The sheer scope of what Raitt packed into her hour-long performance was, frankly, astounding. It ran from a slow, swampy revamping of the INXS hit “Need You Tonight” and a solo acoustic blues reading of Skip James’ “Devil Got My Woman” to a cool but decidedly torchy take on her own 1991 hit “I Can’t Make You Love Me.”

But the showstopper was clearly “Angel from Montgomery,” the John Prine classic Raitt is largely responsible for introducing to the world (she recorded it in 1974, three years after Prine, but before many audiences were familiar with the song.) She gave it a solemn but emotive delivery draped with a kind of tasteful world-weariness that yielded a sense of scholarly humanity.

There was also an obvious level of camaraderie between Raitt and Taylor at the show. Taylor began the evening with an extended and heartfelt introduction of Raitt that nicely set the pace for the program’s overall charm that carried over into segments when the two artists sat in on each other’s sets at their conclusions – Taylor during Raitt’s career re-defining take on John Hiatt’s “Thing Called Love” and Raitt as a co-pilot for Taylor’s encore segment that blasted off with a jovial reading of “Johnny B. Goode.”

Again, don’t get the idea that Raitt’s triumph demeaned Taylor’s showing. His set offered a few nice setlist surprises early on – namely, 1970’s “Sunny Skies,” the autumnal title tune to 1974’s overlooked “Walking Man” album and the fatherly snapshot “First of May” (one of the only tunes in the set to venture beyond the ‘70s.)

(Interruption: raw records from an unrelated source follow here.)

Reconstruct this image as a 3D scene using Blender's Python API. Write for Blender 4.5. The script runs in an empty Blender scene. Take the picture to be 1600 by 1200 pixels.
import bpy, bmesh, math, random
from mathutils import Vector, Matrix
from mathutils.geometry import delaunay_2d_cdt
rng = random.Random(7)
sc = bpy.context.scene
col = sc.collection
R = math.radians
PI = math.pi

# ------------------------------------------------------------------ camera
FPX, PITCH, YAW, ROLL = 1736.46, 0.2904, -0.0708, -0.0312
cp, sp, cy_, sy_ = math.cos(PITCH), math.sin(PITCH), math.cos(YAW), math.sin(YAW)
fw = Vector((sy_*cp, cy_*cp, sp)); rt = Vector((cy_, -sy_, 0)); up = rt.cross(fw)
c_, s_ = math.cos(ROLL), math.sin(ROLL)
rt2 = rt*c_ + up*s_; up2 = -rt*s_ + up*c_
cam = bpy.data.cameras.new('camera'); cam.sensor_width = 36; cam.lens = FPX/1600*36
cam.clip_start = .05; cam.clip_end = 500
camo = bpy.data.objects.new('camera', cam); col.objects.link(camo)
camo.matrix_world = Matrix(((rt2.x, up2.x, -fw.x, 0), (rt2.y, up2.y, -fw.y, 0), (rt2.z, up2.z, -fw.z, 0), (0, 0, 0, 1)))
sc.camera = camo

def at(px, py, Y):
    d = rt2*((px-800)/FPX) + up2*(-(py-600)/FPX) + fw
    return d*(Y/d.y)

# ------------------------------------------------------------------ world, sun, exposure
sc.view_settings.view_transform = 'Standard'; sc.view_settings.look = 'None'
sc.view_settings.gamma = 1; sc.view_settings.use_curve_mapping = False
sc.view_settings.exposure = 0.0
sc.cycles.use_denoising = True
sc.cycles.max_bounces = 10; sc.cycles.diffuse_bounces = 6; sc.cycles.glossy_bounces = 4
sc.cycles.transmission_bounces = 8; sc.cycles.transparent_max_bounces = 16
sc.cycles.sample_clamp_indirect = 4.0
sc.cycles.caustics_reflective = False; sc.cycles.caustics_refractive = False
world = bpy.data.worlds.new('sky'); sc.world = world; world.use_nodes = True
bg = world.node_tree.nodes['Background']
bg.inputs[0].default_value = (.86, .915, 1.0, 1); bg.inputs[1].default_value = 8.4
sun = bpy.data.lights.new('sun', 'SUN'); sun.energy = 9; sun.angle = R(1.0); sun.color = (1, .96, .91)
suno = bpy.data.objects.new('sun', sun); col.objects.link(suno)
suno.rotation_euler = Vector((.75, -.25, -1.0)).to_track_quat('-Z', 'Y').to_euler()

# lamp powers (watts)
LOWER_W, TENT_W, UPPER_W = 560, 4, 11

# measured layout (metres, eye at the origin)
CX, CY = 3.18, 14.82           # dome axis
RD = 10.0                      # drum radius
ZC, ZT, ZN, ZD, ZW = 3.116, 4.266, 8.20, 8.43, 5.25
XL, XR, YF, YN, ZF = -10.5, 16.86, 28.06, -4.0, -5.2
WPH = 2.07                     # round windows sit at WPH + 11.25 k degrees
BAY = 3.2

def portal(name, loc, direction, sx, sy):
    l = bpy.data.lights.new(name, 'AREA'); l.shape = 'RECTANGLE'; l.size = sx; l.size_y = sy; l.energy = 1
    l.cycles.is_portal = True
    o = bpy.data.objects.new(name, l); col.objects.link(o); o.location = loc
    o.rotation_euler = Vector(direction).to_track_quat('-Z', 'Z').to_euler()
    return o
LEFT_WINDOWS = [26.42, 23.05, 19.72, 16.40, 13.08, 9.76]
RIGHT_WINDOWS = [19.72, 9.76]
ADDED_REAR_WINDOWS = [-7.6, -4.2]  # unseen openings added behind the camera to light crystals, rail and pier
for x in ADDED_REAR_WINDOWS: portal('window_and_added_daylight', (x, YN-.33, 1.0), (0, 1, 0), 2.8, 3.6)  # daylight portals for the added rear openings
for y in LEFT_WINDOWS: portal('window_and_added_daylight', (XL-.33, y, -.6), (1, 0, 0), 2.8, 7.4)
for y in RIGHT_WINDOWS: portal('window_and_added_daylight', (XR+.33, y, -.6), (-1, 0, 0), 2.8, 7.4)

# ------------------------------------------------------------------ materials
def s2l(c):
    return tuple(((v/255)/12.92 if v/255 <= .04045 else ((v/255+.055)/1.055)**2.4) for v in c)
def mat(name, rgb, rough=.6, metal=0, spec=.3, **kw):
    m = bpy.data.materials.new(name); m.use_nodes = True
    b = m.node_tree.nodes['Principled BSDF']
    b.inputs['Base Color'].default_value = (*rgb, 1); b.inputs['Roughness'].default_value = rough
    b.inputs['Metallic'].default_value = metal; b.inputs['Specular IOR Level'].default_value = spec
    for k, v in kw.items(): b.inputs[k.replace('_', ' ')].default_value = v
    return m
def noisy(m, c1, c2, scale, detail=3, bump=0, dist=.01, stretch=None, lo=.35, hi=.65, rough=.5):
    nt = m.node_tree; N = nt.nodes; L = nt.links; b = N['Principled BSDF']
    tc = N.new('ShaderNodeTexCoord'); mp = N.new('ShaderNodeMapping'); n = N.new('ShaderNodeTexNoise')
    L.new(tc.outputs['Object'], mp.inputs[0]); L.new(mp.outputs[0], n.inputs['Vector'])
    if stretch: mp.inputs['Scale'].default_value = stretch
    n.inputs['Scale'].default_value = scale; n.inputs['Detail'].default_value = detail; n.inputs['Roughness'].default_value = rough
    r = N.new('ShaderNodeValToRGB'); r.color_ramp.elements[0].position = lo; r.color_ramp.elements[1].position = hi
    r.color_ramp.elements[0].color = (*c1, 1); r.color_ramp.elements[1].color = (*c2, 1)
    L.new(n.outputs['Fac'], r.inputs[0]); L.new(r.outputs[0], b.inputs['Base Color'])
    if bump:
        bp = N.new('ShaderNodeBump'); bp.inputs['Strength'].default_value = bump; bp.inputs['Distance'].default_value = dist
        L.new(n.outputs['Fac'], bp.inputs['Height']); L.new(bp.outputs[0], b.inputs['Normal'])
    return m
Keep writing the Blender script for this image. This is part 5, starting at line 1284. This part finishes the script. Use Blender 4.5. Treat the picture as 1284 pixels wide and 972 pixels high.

But it was with two very familiar 1970 works, played back-to-back late in the show, that the emotive extremes of Taylor’s writing came into view.

The first, “Sweet Baby James,” remained a quiet anthem of child-like expression, a cowboy lullaby that unfolded with still-vital innocence. After that came “Fire and Rain,” Taylor’s career-making single – a curiosity, given how the song is a eulogy full of blunt sadness that the singer communicated at Rupp with conversational reserve. In the end, that just made the musical impact all the more devastating.